§ Your goal
Collect all lines from the records below that include the word "high".

[Records with scene code]
== == ==
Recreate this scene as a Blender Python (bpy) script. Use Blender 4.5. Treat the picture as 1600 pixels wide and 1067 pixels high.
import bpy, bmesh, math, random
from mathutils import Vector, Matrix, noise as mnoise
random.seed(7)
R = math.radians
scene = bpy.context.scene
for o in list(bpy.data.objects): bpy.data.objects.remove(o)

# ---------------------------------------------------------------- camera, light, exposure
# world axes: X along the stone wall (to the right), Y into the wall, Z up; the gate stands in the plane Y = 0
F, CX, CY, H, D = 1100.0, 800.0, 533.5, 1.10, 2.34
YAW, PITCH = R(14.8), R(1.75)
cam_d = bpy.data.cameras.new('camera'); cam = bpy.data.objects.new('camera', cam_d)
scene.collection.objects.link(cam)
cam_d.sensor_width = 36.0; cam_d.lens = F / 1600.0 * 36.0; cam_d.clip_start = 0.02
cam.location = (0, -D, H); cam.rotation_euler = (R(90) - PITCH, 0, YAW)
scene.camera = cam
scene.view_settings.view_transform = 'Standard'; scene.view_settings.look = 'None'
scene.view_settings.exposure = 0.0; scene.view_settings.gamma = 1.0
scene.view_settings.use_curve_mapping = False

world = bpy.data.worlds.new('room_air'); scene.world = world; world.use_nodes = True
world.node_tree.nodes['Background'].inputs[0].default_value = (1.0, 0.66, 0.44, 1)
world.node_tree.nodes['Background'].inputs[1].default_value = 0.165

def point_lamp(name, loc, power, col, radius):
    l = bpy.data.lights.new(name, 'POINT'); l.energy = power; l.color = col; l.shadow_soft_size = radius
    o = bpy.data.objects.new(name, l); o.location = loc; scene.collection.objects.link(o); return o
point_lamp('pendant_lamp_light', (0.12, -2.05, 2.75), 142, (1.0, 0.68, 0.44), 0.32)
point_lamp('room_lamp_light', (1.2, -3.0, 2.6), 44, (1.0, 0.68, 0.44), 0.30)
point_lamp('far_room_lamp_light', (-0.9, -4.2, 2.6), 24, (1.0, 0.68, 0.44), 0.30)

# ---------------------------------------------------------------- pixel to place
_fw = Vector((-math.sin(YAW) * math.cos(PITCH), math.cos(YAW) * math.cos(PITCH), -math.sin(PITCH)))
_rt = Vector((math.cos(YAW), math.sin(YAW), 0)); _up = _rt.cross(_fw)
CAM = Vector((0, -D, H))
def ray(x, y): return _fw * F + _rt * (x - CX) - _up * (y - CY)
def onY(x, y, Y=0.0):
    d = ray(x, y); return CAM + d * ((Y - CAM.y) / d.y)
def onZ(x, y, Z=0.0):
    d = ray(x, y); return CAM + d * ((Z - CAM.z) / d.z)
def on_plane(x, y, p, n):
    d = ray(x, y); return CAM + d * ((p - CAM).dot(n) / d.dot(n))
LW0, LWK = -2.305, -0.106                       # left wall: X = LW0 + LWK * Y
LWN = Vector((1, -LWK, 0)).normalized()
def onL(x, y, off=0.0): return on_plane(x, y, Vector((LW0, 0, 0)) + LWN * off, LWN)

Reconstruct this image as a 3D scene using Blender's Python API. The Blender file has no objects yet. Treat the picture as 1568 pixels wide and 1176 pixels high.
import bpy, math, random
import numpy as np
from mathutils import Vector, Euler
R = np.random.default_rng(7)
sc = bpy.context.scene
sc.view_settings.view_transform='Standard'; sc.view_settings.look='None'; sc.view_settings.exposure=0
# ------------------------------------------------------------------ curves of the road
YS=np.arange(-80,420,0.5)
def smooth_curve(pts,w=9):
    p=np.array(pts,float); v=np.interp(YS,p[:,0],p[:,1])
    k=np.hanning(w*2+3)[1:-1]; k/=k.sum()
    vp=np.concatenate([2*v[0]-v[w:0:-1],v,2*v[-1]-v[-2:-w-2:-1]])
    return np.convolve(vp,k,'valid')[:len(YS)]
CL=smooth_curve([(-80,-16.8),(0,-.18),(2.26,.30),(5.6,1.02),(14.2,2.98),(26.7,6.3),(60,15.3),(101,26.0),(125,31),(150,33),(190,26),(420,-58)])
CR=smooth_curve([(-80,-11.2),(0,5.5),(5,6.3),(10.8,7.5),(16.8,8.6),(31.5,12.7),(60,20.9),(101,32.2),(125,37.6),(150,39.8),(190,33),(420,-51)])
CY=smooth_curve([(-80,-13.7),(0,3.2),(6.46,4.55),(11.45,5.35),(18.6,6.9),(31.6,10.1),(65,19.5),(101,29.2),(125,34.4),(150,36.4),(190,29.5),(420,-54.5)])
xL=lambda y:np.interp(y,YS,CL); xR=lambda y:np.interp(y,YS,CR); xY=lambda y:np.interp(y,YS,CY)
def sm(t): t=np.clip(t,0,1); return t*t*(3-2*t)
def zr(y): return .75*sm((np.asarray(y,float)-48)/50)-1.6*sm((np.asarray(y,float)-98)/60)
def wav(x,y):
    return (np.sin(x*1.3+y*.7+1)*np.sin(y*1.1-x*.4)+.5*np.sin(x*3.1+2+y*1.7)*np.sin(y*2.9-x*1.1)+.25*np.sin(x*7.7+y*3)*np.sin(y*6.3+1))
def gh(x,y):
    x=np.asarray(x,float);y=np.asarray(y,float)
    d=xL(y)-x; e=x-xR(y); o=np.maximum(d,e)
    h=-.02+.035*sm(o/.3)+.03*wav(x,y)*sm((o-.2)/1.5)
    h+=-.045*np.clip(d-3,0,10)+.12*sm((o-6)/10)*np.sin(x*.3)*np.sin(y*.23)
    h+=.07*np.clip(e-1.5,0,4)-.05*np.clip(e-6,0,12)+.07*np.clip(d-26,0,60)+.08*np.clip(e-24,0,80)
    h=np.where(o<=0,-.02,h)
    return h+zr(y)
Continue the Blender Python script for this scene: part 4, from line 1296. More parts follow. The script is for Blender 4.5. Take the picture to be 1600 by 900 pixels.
== == ==
§ Result below
Recreate this scene as a Blender Python (bpy) script. Use Blender 4.5. Treat the picture as 1600 pixels wide and 1067 pixels high.
Reconstruct this image as a 3D scene using Blender's Python API. The Blender file has no objects yet. Treat the picture as 1568 pixels wide and 1176 pixels high.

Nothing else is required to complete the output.